Carmelo Pluchino was born in Spinea, on the
Venice mainland, in 1946. After finishing school
he decided to pursue the artistic vocation that he
had cultivated since he was a young boy, but found
a job with a local bank for his upkeep. He began mixing with the artistic circles in Venice,
taking an active part in the debates that enlivened the creative research that the neo-
vanguard movement was carrying forward. He met and became friends with exponents of
the New Front of Arts and Spatialism and became part of the cultural clique that had
formed around Virgilio Guidi, where he renewed his friendship with Emilio Vedova and
the artists who exhibited in the Traghetto Gallery, which Gianni DeMarco had founded
and which fully supported the up and coming artists. It was Gianni De Marco himself who
first became interested in Carmelo’s work and convinced him to hold an exhibition in the
gallery, which created a great deal of interest with the emerging figures of that time.
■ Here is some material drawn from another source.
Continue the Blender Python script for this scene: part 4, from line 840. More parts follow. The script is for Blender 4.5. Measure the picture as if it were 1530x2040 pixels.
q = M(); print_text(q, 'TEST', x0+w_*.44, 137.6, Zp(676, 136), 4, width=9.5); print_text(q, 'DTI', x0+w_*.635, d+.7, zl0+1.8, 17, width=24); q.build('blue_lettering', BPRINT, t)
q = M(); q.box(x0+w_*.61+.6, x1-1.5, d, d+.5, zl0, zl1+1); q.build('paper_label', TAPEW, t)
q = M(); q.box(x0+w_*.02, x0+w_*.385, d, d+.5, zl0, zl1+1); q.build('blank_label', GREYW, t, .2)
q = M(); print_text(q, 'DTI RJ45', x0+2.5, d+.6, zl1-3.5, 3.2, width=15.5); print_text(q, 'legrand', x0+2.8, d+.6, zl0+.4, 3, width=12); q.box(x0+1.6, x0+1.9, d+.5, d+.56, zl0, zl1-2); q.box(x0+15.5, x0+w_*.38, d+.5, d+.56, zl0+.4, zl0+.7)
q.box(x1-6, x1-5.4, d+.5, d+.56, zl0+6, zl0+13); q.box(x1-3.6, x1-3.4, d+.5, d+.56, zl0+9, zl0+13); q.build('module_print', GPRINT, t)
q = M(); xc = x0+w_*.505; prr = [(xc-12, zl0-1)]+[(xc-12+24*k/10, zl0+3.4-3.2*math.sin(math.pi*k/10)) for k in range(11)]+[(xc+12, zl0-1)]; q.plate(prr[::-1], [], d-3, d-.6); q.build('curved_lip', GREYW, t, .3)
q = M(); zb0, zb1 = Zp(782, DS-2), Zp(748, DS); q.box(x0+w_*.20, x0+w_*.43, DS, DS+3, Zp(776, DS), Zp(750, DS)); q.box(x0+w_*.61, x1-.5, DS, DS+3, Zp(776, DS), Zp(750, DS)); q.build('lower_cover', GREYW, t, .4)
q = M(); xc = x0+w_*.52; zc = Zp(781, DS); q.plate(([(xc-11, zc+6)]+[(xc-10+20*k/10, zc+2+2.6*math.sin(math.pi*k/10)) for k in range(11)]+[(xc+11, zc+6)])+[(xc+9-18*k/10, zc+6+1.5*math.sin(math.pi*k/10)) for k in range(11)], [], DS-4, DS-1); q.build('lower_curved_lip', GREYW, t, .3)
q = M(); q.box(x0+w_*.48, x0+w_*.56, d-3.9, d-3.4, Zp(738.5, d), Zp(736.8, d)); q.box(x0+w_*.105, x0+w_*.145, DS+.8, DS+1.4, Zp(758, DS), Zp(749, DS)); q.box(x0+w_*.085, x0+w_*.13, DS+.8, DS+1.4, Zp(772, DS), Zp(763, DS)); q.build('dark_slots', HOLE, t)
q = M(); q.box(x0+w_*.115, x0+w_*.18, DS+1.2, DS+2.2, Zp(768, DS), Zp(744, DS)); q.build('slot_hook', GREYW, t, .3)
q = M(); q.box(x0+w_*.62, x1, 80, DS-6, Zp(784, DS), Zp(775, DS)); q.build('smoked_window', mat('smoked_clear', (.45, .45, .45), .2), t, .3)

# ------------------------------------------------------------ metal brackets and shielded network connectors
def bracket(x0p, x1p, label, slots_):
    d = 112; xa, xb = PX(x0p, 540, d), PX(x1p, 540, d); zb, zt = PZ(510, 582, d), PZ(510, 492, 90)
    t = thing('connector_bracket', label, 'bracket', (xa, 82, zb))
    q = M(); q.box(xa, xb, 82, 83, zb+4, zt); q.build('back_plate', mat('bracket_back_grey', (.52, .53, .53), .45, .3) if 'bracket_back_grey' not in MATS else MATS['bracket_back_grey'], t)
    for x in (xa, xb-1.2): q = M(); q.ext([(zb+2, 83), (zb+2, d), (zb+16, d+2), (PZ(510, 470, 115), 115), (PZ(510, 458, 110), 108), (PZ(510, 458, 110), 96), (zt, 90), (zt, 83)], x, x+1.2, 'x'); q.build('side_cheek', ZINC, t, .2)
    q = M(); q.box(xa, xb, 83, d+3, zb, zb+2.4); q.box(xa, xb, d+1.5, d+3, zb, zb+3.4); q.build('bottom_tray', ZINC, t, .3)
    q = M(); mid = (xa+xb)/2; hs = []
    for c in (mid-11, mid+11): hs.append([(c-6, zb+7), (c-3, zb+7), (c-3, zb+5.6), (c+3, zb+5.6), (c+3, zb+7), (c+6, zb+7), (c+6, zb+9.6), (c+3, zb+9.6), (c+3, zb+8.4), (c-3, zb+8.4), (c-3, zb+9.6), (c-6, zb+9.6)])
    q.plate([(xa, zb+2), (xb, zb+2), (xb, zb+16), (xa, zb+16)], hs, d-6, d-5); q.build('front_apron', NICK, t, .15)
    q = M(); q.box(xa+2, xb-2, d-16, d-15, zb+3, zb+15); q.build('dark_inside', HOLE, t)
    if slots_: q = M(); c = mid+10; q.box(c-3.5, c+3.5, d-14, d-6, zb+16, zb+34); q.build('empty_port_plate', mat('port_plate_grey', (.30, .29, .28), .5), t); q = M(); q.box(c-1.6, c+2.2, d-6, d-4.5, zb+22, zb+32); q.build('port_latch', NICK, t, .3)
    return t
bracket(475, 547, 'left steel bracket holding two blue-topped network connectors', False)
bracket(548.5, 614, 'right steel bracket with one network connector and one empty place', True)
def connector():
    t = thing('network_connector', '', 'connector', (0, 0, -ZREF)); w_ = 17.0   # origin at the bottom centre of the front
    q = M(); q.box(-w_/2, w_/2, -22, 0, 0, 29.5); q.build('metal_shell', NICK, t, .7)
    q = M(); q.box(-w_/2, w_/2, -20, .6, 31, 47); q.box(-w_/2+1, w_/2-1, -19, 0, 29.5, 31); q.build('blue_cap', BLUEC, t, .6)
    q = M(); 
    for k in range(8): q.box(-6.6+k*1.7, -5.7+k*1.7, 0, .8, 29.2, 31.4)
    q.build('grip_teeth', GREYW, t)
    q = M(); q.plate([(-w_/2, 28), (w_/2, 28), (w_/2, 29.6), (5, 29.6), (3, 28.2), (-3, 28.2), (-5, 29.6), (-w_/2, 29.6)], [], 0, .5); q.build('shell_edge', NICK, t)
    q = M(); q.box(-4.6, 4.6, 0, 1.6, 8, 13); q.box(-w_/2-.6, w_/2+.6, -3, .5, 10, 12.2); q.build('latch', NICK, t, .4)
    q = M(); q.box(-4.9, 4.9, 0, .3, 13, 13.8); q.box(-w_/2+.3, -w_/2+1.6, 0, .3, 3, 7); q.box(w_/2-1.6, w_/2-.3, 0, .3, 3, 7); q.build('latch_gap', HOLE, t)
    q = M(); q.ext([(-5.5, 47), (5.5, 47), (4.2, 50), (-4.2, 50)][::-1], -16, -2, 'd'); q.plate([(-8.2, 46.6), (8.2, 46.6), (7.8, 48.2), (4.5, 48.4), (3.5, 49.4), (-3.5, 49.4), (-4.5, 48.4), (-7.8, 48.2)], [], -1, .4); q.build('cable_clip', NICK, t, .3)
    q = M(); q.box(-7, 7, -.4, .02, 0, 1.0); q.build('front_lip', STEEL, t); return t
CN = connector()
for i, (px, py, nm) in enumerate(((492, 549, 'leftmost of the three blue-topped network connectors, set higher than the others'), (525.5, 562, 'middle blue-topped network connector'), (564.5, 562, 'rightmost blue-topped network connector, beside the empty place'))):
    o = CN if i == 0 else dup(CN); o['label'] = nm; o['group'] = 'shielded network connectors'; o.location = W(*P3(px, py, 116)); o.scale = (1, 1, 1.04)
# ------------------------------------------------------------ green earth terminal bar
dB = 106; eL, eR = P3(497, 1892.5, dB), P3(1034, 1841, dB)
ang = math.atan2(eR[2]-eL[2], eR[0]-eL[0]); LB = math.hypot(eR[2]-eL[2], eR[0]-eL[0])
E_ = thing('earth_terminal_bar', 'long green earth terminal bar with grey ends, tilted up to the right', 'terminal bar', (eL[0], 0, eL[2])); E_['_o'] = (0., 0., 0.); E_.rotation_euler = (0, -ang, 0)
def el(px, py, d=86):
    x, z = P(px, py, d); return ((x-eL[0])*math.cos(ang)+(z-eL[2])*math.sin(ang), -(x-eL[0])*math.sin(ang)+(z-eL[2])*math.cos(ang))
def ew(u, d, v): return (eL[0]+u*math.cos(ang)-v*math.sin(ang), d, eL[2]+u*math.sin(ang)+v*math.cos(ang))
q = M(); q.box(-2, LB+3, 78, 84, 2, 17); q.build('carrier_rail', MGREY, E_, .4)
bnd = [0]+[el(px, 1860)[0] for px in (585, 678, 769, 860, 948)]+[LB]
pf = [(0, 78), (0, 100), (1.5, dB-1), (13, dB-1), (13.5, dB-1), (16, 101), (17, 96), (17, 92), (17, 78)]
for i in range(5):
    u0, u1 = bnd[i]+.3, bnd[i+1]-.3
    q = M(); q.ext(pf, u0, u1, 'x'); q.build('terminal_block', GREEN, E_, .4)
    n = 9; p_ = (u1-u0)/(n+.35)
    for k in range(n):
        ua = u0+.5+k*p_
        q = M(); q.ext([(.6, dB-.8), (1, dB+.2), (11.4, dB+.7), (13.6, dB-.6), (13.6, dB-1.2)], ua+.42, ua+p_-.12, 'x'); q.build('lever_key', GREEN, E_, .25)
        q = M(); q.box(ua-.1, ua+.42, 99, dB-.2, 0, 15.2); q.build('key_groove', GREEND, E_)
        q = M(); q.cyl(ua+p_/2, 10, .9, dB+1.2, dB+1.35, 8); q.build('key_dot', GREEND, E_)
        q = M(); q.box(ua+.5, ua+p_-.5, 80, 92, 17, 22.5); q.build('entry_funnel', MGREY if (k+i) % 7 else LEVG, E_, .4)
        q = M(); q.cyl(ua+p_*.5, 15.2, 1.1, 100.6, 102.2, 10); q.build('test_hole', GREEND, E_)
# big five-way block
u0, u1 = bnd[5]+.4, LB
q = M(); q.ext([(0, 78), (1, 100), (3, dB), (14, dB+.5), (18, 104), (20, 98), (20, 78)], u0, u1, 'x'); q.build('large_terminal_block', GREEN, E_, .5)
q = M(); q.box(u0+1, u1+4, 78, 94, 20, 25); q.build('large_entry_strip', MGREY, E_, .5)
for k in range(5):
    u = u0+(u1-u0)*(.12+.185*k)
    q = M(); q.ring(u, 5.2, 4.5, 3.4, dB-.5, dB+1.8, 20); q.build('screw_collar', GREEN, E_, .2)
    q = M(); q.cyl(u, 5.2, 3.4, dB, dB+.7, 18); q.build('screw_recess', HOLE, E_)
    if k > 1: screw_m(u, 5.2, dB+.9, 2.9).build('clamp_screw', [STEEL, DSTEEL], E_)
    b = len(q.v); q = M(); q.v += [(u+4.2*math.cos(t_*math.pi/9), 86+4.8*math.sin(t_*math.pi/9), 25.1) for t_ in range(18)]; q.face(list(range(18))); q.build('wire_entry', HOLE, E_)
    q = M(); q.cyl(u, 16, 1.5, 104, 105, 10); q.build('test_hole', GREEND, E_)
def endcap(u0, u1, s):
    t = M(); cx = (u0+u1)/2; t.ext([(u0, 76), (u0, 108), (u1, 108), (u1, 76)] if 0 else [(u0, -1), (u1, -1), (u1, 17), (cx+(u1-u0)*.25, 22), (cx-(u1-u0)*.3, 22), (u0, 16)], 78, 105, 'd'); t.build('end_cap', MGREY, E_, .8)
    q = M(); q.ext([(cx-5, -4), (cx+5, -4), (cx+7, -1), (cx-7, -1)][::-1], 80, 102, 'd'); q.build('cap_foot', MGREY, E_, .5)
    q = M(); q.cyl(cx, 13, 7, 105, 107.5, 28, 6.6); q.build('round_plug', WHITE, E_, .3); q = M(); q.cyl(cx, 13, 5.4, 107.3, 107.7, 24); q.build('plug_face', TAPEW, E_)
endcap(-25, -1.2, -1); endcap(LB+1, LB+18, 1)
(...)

In the meantime he had moved to Venice to live, but kept his studio in his hometown. In the
70s and 80s he received several invitations to hold exhibitions in various Italian towns,
supported by the gallery owner and art merchant Gianni De Marco, who also gave him
the chance of meeting several art collectors. He was also a frequent visitor to the
Il Cavallino Gallery, where he met representatives of the Cobra movement, who became
very important reference figures for his research, which revolved around the informal
gestural expressiveness of Vedova and the fantasy of the Cobra group.
After visiting the Biennial in 1964 where he discovered the American Pop Art artists,
his style tooka decisive turning point towards the new Pop Art trends. He had various
personal and group exhibitions in different galleries and in the 90s undertook a new
research path to try and reconcile the drive of Post Informal language with the objective
displays of popular figuration. During the next decade he met the architect and designer,
Enzo Berti, and together they put on a performance in 2004 in the Milan Furniture Exhibition.
He is a passionate collector of antique African art and after a trip to the Black Continent, he
dedicated himself to depicting the tribal peoples with a cycle of works inspired by their culture.